Abstract The lithium (Li)‐metal anode offers a promising solution for high‐energy‐density lithium‐metal batteries (LMBs). However, the significant volume expansion of the Li metal during charging results in poor cycling stability as a result of the dendritic deposition and broken solid electrolyte interphase. Herein, a facile one‐step roll‐to‐roll fabrication of a zero‐volume‐expansion Li‐metal‐composite anode (zeroVE‐Li) is proposed to realize high‐energy‐density LMBs with outstanding electrochemical and mechanical stability. The zeroVE‐Li possesses a sandwich‐like trilayer structure, which consists of an upper electron‐insulating layer and a bottom lithiophilic layer that synergistically guides the Li deposition from the bottom up, and a middle porous layer that eliminates volume expansion.
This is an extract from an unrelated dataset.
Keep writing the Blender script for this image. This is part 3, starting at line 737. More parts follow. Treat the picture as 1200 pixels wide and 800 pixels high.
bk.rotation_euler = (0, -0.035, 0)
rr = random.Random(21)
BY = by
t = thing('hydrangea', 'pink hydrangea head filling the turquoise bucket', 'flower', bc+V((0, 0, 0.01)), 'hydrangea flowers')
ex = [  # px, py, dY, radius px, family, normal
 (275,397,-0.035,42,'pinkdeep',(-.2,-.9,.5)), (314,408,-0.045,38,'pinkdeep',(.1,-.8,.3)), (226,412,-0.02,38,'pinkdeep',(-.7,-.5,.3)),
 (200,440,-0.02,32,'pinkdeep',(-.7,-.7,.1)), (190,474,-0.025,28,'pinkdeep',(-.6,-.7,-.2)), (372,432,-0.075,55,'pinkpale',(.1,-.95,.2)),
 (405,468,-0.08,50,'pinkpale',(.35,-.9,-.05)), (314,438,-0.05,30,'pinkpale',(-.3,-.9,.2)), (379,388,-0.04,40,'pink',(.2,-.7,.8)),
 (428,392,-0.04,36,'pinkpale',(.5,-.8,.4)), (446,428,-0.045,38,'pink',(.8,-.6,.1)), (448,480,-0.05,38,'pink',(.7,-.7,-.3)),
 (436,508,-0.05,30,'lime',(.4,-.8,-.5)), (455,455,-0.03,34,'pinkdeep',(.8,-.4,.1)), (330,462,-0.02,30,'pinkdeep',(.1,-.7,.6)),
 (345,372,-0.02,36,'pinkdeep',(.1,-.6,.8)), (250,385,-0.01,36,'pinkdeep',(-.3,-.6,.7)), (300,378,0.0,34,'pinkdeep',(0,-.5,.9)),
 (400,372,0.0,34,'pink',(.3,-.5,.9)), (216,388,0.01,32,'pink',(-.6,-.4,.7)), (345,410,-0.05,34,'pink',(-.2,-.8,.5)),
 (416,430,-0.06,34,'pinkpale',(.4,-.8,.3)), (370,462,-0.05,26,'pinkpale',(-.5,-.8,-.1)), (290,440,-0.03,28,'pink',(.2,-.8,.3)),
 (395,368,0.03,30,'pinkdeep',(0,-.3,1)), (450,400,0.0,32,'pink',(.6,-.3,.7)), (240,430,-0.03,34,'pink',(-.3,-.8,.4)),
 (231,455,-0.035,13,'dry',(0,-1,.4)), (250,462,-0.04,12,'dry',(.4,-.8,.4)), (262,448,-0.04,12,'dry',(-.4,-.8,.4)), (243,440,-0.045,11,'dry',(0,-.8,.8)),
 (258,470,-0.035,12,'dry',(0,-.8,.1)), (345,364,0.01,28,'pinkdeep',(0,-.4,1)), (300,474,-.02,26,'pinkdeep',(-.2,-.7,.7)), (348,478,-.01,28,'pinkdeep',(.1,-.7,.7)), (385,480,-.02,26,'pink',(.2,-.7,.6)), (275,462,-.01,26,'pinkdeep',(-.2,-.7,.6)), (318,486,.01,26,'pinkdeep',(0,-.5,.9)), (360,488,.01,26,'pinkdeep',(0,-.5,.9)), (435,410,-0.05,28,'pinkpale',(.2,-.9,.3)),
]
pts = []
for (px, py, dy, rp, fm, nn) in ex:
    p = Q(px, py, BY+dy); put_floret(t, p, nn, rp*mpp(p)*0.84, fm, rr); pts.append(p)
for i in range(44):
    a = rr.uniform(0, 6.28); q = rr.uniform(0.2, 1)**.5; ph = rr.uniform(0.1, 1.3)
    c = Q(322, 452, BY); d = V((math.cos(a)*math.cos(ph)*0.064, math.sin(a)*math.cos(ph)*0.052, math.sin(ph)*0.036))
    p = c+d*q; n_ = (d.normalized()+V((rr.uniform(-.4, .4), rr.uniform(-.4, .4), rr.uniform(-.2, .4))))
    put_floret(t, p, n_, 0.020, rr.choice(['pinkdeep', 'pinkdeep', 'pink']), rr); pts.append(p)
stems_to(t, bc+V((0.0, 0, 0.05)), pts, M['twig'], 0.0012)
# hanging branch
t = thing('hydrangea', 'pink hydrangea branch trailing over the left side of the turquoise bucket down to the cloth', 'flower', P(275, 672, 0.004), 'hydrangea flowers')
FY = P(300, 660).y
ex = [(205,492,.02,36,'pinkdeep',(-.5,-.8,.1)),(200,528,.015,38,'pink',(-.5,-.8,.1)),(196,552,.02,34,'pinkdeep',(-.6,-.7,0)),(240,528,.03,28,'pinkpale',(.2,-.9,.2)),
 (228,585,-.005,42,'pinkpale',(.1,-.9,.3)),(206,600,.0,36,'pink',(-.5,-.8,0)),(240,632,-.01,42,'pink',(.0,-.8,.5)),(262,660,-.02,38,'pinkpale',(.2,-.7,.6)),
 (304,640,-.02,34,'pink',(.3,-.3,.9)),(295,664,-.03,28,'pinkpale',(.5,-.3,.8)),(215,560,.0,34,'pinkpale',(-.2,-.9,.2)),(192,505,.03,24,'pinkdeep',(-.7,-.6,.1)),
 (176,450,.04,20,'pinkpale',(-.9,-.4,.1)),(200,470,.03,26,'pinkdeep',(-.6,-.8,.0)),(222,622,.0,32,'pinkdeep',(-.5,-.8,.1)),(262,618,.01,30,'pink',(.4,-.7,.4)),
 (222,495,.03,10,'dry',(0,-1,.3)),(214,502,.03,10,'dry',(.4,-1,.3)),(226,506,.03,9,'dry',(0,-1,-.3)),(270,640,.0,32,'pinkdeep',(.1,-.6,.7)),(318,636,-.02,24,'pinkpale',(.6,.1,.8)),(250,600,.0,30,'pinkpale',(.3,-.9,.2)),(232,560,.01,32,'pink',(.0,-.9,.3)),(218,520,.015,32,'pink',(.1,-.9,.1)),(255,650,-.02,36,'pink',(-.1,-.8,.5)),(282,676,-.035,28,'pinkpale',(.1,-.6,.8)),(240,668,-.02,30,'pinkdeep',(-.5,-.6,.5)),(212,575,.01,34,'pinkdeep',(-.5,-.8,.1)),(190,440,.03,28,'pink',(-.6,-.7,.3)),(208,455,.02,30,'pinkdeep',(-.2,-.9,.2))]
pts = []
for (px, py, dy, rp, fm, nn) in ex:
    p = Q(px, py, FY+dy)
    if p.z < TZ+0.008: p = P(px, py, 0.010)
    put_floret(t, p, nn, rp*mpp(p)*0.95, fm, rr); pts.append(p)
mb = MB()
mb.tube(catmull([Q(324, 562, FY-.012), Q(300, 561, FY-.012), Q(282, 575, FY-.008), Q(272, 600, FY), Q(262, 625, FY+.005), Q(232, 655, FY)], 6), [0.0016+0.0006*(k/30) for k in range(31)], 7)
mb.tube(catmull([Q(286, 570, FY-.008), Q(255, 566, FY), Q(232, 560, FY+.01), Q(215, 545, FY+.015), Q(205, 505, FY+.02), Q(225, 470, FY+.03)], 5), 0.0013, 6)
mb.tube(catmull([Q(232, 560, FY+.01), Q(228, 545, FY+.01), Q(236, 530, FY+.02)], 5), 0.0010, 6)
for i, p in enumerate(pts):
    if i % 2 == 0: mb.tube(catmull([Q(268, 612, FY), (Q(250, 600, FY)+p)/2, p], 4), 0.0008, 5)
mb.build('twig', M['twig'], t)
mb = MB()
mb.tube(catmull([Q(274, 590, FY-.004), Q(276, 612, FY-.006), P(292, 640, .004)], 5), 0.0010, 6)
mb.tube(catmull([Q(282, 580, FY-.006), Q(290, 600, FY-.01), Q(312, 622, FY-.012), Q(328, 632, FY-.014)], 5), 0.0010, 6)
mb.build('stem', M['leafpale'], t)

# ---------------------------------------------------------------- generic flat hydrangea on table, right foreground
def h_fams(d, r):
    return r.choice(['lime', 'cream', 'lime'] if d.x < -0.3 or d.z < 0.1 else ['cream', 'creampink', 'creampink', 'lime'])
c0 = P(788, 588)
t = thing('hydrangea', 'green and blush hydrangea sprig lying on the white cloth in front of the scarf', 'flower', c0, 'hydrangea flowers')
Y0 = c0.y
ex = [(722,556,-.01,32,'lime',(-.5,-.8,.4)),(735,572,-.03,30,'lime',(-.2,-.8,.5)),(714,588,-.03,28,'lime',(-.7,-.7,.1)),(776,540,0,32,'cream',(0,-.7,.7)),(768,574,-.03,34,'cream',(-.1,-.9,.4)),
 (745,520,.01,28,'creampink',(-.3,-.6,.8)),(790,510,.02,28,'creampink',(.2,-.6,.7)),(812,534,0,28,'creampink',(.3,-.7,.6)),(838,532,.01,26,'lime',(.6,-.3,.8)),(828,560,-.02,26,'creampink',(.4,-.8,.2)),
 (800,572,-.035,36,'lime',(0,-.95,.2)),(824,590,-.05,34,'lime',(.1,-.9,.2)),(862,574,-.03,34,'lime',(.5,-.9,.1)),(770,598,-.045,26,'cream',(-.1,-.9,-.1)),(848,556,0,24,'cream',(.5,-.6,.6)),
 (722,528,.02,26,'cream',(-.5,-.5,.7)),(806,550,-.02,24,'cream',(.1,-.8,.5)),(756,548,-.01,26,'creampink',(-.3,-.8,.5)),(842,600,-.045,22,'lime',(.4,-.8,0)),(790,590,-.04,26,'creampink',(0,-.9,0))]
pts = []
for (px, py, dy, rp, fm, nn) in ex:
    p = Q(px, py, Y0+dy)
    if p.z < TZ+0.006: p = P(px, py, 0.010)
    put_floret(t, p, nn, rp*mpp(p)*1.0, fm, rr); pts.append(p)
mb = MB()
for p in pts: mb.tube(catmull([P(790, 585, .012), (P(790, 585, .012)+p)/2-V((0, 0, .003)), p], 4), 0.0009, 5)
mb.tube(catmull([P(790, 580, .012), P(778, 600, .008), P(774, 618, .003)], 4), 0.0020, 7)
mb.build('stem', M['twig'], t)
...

This sandwich structure eliminates dendrite formation, prevents volume change during cycling, and provides outstanding flexibility to the Li‐metal anode even at a practical areal capacity over 3.0 mAh cm −2 . Pairing zeroVE‐Li with a commercial NMC 811 or LCO cathode, flexible LMBs that offer a record‐breaking figure of merit (FOM, 45.6), large whole‐cell energy density (375 Wh L −1 , based on the volume of the anode, separator, cathode, and package), high‐capacity retention (> 99.8% per cycle), and remarkable mechanical robustness under practical conditions are demonstrated.